§ Material:

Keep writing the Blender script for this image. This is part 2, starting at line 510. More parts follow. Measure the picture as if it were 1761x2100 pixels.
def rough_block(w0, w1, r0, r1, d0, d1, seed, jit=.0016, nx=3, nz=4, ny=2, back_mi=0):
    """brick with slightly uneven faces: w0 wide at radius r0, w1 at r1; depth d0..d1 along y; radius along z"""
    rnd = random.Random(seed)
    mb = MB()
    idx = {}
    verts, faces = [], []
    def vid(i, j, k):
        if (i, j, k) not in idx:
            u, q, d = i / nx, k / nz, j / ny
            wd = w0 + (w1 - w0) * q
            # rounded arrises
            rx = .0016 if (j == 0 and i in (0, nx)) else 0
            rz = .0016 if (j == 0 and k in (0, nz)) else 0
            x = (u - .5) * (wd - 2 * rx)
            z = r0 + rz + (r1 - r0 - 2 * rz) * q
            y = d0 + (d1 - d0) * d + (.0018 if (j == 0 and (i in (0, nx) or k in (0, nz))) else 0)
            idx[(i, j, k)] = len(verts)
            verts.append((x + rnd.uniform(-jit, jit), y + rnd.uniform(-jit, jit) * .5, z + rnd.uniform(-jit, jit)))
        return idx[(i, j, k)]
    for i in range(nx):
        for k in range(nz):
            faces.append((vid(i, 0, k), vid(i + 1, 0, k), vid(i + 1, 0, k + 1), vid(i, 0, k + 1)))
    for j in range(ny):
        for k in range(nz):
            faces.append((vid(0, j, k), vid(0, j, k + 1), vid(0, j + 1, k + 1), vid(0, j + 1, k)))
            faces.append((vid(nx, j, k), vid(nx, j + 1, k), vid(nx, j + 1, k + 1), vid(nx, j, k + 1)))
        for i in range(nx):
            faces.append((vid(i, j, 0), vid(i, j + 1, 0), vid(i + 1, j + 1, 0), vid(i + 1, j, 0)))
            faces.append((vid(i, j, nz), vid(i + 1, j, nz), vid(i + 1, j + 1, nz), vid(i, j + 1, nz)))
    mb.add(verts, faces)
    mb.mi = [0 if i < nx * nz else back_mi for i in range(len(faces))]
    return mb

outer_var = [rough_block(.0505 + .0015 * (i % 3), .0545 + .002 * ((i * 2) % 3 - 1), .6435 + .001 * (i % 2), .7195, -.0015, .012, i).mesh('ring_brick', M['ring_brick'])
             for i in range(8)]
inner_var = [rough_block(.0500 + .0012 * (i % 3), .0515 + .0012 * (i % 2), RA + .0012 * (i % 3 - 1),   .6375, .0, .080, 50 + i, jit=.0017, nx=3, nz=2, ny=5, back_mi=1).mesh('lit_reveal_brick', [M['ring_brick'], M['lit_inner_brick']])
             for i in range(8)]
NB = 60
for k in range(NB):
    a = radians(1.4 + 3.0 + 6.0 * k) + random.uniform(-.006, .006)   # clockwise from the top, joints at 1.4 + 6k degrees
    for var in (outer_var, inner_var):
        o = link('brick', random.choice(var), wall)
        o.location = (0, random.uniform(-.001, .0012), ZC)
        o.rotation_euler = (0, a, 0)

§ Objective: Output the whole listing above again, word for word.

§ Problem solution:
Keep writing the Blender script for this image. This is part 2, starting at line 510. More parts follow. Measure the picture as if it were 1761x2100 pixels.
def rough_block(w0, w1, r0, r1, d0, d1, seed, jit=.0016, nx=3, nz=4, ny=2, back_mi=0):
    """brick with slightly uneven faces: w0 wide at radius r0, w1 at r1; depth d0..d1 along y; radius along z"""
    rnd = random.Random(seed)
    mb = MB()
    idx = {}
    verts, faces = [], []
    def vid(i, j, k):
        if (i, j, k) not in idx:
            u, q, d = i / nx, k / nz, j / ny
            wd = w0 + (w1 - w0) * q
            # rounded arrises
            rx = .0016 if (j == 0 and i in (0, nx)) else 0
            rz = .0016 if (j == 0 and k in (0, nz)) else 0
            x = (u - .5) * (wd - 2 * rx)
            z = r0 + rz + (r1 - r0 - 2 * rz) * q
            y = d0 + (d1 - d0) * d + (.0018 if (j == 0 and (i in (0, nx) or k in (0, nz))) else 0)
            idx[(i, j, k)] = len(verts)
            verts.append((x + rnd.uniform(-jit, jit), y + rnd.uniform(-jit, jit) * .5, z + rnd.uniform(-jit, jit)))
        return idx[(i, j, k)]
    for i in range(nx):
        for k in range(nz):
            faces.append((vid(i, 0, k), vid(i + 1, 0, k), vid(i + 1, 0, k + 1), vid(i, 0, k + 1)))
    for j in range(ny):
        for k in range(nz):
            faces.append((vid(0, j, k), vid(0, j, k + 1), vid(0, j + 1, k + 1), vid(0, j + 1, k)))
            faces.append((vid(nx, j, k), vid(nx, j + 1, k), vid(nx, j + 1, k + 1), vid(nx, j, k + 1)))
        for i in range(nx):
            faces.append((vid(i, j, 0), vid(i, j + 1, 0), vid(i + 1, j + 1, 0), vid(i + 1, j, 0)))
            faces.append((vid(i, j, nz), vid(i + 1, j, nz), vid(i + 1, j + 1, nz), vid(i, j + 1, nz)))
    mb.add(verts, faces)
    mb.mi = [0 if i < nx * nz else back_mi for i in range(len(faces))]
    return mb

outer_var = [rough_block(.0505 + .0015 * (i % 3), .0545 + .002 * ((i * 2) % 3 - 1), .6435 + .001 * (i % 2), .7195, -.0015, .012, i).mesh('ring_brick', M['ring_brick'])
             for i in range(8)]
inner_var = [rough_block(.0500 + .0012 * (i % 3), .0515 + .0012 * (i % 2), RA + .0012 * (i % 3 - 1),   .6375, .0, .080, 50 + i, jit=.0017, nx=3, nz=2, ny=5, back_mi=1).mesh('lit_reveal_brick', [M['ring_brick'], M['lit_inner_brick']])
             for i in range(8)]
NB = 60
for k in range(NB):
    a = radians(1.4 + 3.0 + 6.0 * k) + random.uniform(-.006, .006)   # clockwise from the top, joints at 1.4 + 6k degrees
    for var in (outer_var, inner_var):
        o = link('brick', random.choice(var), wall)
        o.location = (0, random.uniform(-.001, .0012), ZC)
        o.rotation_euler = (0, a, 0)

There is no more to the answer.